For many of us, Spring – to no fault of its own – is a troubled time. It is a time when many students are applying for jobs, fellowships, and graduate programs. This can be a season of deep discernment just in itself. But for Christians, Spring coincides with a Lenten time of spiritual discernment and spiritual discipline. If you are student, and a Christian trying to take this time for spiritual and occupational discernment in an economically dismal time, things can seem to be wearing away at the seams. A friend, and fellow student looking for options after graduate school recently told me that she had found solace in the Taoist teachings. One thing she highlighted was the importance of letting go, of not having to be in control of everything and to make the best of a situation. This disposition arises from a sort of humbleness, a sense that in the grand scheme of things, this application, or this fellowship is a relatively small blip. We have to learn to focus on the process, and not the result; we have to abstract from the details and look toward our general flow of things. These are not her words, and they are not meant to represent the Taoist teachings – but they are meant to remind us that in times of spiritual and personal discernment we have to be aware of what we are focusing on and what standards we are setting for ourselves. These standards, when turned over in our hands and are carefully analyzed, reveal something deep about our concerns and ourselves. Like a stone dipped in river water, new impressions begin to appear in our life. This is, in part, my understanding of why Lenten discernment is so important: it is a time when we can reconfigure our habits and practices so as to align with grander convictions and beliefs.
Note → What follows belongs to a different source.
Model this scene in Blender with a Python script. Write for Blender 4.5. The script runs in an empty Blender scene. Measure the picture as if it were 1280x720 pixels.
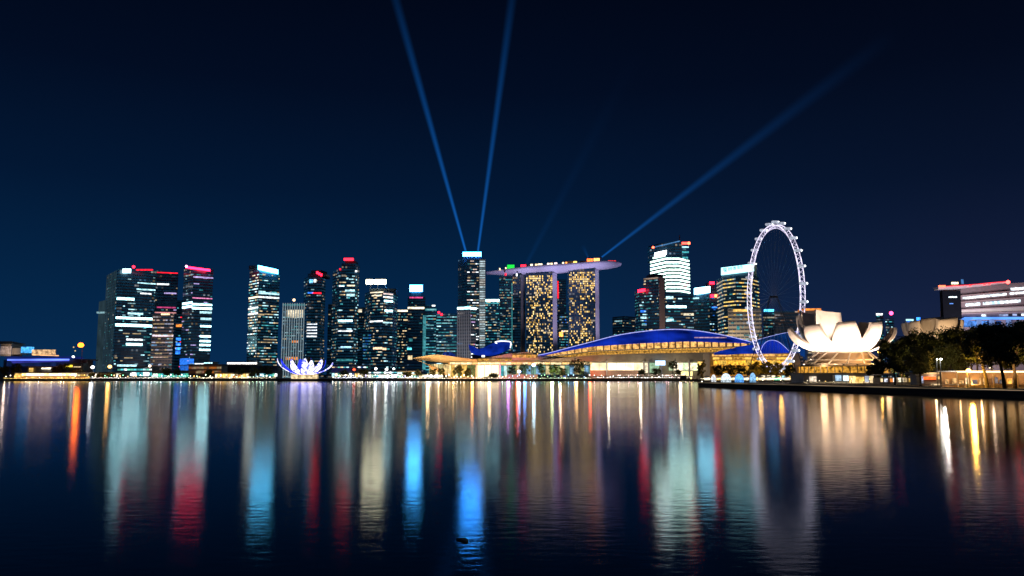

If we run with this image of a stone showing its deeper impressions, we come to an odd twist in our logic.  For by trying to look toward the general scheme of things, we see how Lent also brings us to the practical, and to the daily. We see that our standards are not actually based in high ideals but in daily interactions. We see that our understanding of the virtue of love is actually constituted by simple handshakes and hugs from strangers; that our notion of justice is interwoven in the common everydayness of welcoming the religious “other.” What we are called to is the common, the low. Discerning how we are meant to live this out requires “handsome” care, so to speak. With all of the economic, academic, and spiritual pressures around us, Lent can be a time where we refocus on the meager details of life, and focusing on the differences that actually make a difference in each other’s lives.